Task directions: Starting at the first line of the data below, retype every line up to and including the one containing "COL = S.collection".

Raw data:
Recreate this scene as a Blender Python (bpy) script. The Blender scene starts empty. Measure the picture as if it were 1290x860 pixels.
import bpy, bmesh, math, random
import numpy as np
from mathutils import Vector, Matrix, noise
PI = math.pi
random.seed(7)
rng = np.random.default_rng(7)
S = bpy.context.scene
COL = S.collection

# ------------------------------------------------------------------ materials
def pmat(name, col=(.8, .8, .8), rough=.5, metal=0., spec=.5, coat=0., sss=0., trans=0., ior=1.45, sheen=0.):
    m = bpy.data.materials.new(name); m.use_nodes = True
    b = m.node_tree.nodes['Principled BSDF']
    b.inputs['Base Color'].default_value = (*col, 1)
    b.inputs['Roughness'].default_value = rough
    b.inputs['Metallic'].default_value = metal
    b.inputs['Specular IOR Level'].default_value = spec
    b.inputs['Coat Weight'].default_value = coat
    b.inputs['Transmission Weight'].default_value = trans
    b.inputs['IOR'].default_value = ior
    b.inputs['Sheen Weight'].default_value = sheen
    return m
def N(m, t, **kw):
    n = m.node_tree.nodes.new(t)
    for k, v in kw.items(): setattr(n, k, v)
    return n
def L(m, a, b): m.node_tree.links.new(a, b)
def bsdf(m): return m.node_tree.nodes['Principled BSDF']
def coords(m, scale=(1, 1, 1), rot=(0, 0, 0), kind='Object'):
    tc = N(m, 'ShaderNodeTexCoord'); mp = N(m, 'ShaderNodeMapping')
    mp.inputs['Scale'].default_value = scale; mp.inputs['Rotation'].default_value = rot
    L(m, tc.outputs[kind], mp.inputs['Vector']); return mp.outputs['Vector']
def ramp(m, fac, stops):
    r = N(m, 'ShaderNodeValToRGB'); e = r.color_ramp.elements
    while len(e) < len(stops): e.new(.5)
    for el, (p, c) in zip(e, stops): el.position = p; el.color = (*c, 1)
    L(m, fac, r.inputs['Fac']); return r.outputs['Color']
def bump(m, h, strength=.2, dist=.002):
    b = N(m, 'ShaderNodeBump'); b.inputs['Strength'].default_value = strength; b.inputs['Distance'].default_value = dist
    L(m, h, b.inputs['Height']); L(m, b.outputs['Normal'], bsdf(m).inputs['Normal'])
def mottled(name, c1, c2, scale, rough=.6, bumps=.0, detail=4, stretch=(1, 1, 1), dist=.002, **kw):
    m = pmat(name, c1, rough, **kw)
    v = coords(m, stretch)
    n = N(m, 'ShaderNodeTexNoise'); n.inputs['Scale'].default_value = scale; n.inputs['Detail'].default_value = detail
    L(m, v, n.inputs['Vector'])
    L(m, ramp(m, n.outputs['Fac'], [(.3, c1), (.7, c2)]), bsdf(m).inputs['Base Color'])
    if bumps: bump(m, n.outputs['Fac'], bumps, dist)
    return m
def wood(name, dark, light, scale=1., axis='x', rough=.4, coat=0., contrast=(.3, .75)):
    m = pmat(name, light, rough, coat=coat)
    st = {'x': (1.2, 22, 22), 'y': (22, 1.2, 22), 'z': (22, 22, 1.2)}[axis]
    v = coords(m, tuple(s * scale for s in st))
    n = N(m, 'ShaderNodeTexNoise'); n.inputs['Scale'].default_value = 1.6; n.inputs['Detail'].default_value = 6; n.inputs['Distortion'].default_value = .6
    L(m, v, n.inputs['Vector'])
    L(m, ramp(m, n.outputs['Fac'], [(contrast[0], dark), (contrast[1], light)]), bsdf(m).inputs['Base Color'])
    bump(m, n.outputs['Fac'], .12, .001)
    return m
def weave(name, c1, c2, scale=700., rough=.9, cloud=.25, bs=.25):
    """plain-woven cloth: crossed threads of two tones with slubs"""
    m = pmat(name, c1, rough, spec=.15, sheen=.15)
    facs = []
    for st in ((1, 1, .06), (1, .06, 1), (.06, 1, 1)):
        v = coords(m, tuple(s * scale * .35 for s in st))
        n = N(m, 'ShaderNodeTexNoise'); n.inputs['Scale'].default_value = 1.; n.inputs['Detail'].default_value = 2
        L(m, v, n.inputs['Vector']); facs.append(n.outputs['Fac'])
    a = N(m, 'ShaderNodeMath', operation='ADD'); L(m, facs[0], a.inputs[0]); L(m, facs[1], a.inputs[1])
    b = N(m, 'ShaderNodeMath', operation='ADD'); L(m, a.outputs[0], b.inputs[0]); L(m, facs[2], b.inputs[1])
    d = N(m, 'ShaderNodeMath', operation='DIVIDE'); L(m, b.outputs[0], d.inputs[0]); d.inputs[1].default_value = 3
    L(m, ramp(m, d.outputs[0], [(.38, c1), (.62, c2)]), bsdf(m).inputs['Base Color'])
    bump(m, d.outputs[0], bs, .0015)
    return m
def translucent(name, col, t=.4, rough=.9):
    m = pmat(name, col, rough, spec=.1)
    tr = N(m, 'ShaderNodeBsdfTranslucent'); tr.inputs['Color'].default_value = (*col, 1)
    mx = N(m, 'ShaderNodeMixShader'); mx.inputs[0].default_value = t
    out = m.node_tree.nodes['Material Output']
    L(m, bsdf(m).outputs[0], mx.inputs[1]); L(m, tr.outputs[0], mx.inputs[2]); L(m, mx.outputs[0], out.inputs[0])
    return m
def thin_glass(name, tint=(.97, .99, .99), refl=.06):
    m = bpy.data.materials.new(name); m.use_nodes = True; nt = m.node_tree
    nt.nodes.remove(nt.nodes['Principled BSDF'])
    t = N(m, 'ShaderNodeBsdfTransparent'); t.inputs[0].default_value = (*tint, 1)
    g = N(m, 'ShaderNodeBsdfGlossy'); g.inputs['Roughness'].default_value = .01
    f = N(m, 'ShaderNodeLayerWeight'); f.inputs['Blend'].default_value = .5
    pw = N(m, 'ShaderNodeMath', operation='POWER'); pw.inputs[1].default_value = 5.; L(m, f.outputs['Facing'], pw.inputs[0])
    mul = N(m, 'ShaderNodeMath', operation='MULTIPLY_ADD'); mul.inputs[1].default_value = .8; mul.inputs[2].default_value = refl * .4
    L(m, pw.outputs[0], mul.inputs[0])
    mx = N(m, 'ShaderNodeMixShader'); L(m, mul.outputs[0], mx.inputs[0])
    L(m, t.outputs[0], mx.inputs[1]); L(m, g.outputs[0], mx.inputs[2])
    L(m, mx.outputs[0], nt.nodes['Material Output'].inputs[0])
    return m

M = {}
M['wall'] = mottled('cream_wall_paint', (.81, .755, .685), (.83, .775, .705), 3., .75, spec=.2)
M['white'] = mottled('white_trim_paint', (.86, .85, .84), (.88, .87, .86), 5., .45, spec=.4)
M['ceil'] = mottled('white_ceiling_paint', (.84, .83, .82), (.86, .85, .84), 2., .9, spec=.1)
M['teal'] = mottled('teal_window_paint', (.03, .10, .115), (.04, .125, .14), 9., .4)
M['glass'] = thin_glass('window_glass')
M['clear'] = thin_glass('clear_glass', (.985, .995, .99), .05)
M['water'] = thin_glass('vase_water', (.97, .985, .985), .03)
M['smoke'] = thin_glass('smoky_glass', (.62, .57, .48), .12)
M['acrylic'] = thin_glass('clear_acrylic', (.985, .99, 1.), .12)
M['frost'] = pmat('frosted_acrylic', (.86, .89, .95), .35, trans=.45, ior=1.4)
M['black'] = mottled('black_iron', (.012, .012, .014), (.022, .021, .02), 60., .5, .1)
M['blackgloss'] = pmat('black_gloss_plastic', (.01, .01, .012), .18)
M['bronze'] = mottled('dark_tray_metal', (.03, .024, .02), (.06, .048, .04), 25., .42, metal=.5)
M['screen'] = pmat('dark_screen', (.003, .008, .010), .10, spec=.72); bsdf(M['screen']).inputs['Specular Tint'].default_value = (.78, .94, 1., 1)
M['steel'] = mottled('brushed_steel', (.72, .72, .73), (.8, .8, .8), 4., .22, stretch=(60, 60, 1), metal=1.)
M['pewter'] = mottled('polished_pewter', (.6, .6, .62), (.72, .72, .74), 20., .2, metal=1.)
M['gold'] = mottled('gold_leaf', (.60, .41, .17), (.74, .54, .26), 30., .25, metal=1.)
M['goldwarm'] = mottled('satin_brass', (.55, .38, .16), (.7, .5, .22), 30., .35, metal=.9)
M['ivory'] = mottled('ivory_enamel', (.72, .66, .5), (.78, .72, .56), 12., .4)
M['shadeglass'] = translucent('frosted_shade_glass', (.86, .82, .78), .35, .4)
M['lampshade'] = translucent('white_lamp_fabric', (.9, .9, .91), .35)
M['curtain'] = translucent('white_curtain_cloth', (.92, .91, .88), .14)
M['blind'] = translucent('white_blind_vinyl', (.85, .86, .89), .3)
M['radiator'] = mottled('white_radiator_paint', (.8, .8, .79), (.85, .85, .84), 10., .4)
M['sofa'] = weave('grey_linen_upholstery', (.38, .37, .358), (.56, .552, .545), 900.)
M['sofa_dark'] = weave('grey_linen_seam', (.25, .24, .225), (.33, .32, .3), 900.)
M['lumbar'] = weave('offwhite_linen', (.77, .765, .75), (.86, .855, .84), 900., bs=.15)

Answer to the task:
Recreate this scene as a Blender Python (bpy) script. The Blender scene starts empty. Measure the picture as if it were 1290x860 pixels.
import bpy, bmesh, math, random
import numpy as np
from mathutils import Vector, Matrix, noise
PI = math.pi
random.seed(7)
rng = np.random.default_rng(7)
S = bpy.context.scene
COL = S.collection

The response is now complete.